Decreasing Dropouts
- Crete-Monee Blog
- Dec 6, 2018
- 2 min read
Updated: Aug 3, 2021
By Khayriyyah Muhammad
Reporter
Every year, over 1.2 million students drop out of high school in the United States alone. However, the number of students who dropout of high school has fallen significantly since 1990.

According to the National Center for Education Statistics, “the status dropout rate decreased from 12.1 percent in 1990 to 6.5 percent in 2014.”
About 25 percent of high school freshman fail to graduate from high school on time, according to dosomething.org. The percentage of graduating Latino students has significantly increased. In 2010, 71.4 percent received their diploma vs. 61.4 percent in 2006. However, Asian-American and White students are still far more likely to graduate than Latino & African-American students.
A high school dropout will earn $200,000 less than a high school graduate over their lifetime, and almost a million dollars less than a college graduate. Almost 2,000 high schools across the U.S. graduate less than 60 percent of their students. Most high school dropouts commit about 75 percent of crimes.
“If I dropped out it would probably be because school was too hard and the life I was living outside of school couldn’t let me live the life I wanted to live in school” said junior Justin Smith.
More than 27 percent say that they leave school because they are failing too many classes. Nearly 26 percent report boredom as a contributing cause. About 26 percent also say that they dropped out to become caregivers, and more than 20 percent say that school simply wasn’t relevant to their lives.
According to Learning It Off, many common reasons students drop out is because of getting held back, to use drugs, becoming pregnant, needing to make money to support their families, etc. Only a small percentage say that they drop out because of school environments, ineffective teachers, residential instability, mental health issues, or getting kicked out of school.
“Kids may drop out of school because maybe it was a bad area they were living in and they couldn’t focus on school and try to protect themselves at the same time” said sophomore Jaden Bynum.

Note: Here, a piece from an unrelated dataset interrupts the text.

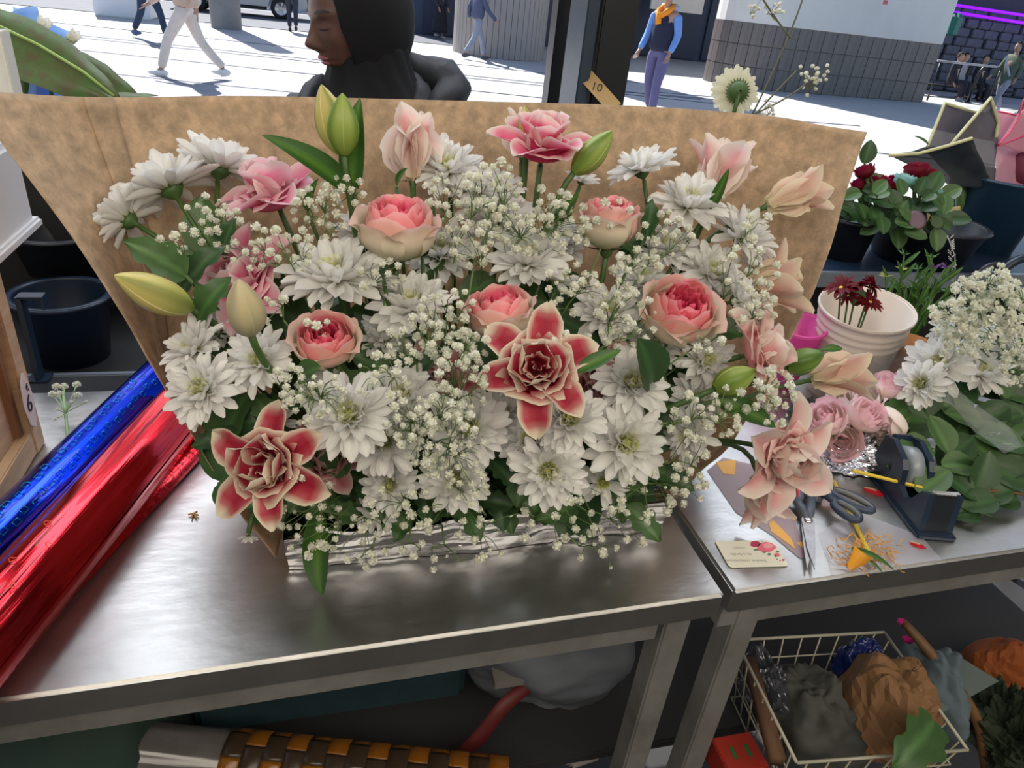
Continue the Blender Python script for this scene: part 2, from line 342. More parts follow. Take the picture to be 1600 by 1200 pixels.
# parked car
def car():
    w = G(440, 31, 0); t = thing('parked_car', (w.x - 1.3, w.y, 0), 'pale parked car with silver wheels at the top left of the street', 'car')
    x0 = w.x - 3.5; prof = [(0, .35), (.05, .75), (.25, .9), (1.0, 1.0), (1.7, 1.42), (3.0, 1.45), (3.9, 1.0), (4.3, .85), (4.35, .4), (3.95, .3), (3.85, .55), (3.5, .68), (3.15, .55), (3.05, .25), (1.3, .25), (1.2, .55), (.85, .68), (.5, .55), (.4, .3)]
    mb = MB(); n = len(prof); v = [(x0 + a, w.y, z) for a, z in prof] + [(x0 + a, w.y + 1.7, z) for a, z in prof]
    mb.add(v, [tuple(range(n)), tuple(range(2 * n - 1, n - 1, -1))] + [(i, i + n, (i + 1) % n + n, (i + 1) % n) for i in range(n)])
    link('body', mb.me(smooth=False), mat('car_paint', (0.45, 0.47, 0.48), 0.25, coat=0.5), t, Matrix.Identity(4))
    link('side_window', boxm((x0 + 2.4, w.y - 0.005, 1.2), (1.5, 0.03, 0.32), 0.01), mat('car_glass', (0.02, 0.03, 0.04), 0.08), t, Matrix.Identity(4))
    link('sill', boxm((x0 + 2.15, w.y - 0.01, 0.3), (1.8, 0.05, 0.1), 0.01), M_DARK, t, Matrix.Identity(4))
    for dx in (0.85, 3.5):
        for dy in (0.05, 1.65):
            mw = Matrix.Translation((x0 + dx, w.y + dy, 0.33)) @ Matrix.Rotation(R(90), 4, 'X')
            mb = MB(); lathe(mb, [(0.2, -.1), (0.31, -.1), (0.33, -.06), (0.33, .06), (0.31, .1), (0.2, .1)], 28); wh = link('wheel', mb.me(), M_DARK, t, mw)
            mb = MB(); lathe(mb, [(0.0, .06), (0.06, .06), (0.19, .09), (0.21, .1)], 20)
            for k in range(5): box(mb, (0.11, 0, 0.1), (0.16, 0.04, 0.03), Matrix.Rotation(k * R(72), 4, 'Z'))
            link('rim', mb.me(smooth=False), mat('alloy', (0.5, 0.5, 0.52), 0.3, 0.9), wh)
car()
# ------------------------------------------------------------------ people
def skin(edges_pts, edges, radii, sub=2, root=0):
    me = bpy.data.meshes.new('sk'); me.from_pydata([tuple(p) for p in edges_pts], edges, []); o = bpy.data.objects.new('sk', me); C.objects.link(o)
    o.modifiers.new('k', 'SKIN'); me.skin_vertices[0].data
    for i, r_ in enumerate(radii):
        d = me.skin_vertices[0].data[i]; d.radius = r_ if isinstance(r_, tuple) else (r_, r_); d.use_root = (i == root)
    m = o.modifiers.new('u', 'SUBSURF'); m.levels = sub; m.render_levels = sub
    bpy.context.view_layer.update()
    r_ = bpy.data.meshes.new_from_object(o.evaluated_get(bpy.context.evaluated_depsgraph_get())); bpy.data.objects.remove(o)
    r_.polygons.foreach_set('use_smooth', [True] * len(r_.polygons)); return r_
def head_point(th, ph):
    # th 0..pi from crown, ph angle around (0 = face, +x), returns local point of a head about 0.23 high
    x = math.sin(th) * math.cos(ph); y = math.sin(th) * math.sin(ph); z = math.cos(th)
    p = Vector((x * 0.094, y * 0.074, z * 0.118))
    if z < 0: p.y *= 1 - 0.28 * (-z) ** 1.2; p.x += 0.012 * (-z) * (1 if x > 0 else -1.2)
    if x < 0: p.x *= 1.12 if z > -0.2 else 1.0
    def g(y0, z0, sy, sz): return math.exp(-((p.y - y0) / sy) ** 2 - ((p.z - z0) / sz) ** 2)
    if x > 0:
        d = 0.021 * g(0, -0.03, 0.010, 0.014) + 0.012 * g(0, -0.012, 0.008, 0.02) + 0.006 * (g(0.012, -0.036, 0.006, 0.007) + g(-0.012, -0.036, 0.006, 0.007))
        d += 0.010 * g(0, -0.058, 0.02, 0.006) + 0.009 * g(0, -0.069, 0.018, 0.006) + 0.012 * g(0, -0.096, 0.02, 0.013) - 0.004 * g(0, -0.0635, 0.03, 0.002) - 0.004 * g(0, -0.08, 0.03, 0.005)
        d += -0.011 * (g(0.031, 0.006, 0.014, 0.010) + g(-0.031, 0.006, 0.014, 0.010)) + 0.007 * (g(0.031, 0.003, 0.010, 0.007) + g(-0.031, 0.003, 0.010, 0.007))
        d += 0.005 * (g(0.03, 0.024, 0.02, 0.007) + g(-0.03, 0.024, 0.02, 0.007)) + 0.004 * (g(0.045, -0.025, 0.018, 0.015) + g(-0.045, -0.025, 0.018, 0.015))
        p.x += d
    return p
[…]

Parents and teachers should look for warning signs such as, failing grades, drug use, sexual promiscuity, gang activity, or ailing family members who require assistance. In my opinion I think students could drop out because they could have a older sibling about to graduate and maybe they don’t want to be in school alone.
“I dropped out because I had a older brother and he was graduating, and I didn’t want to be left alone in the school because it really wasn’t a good environment” said Albert Reliford.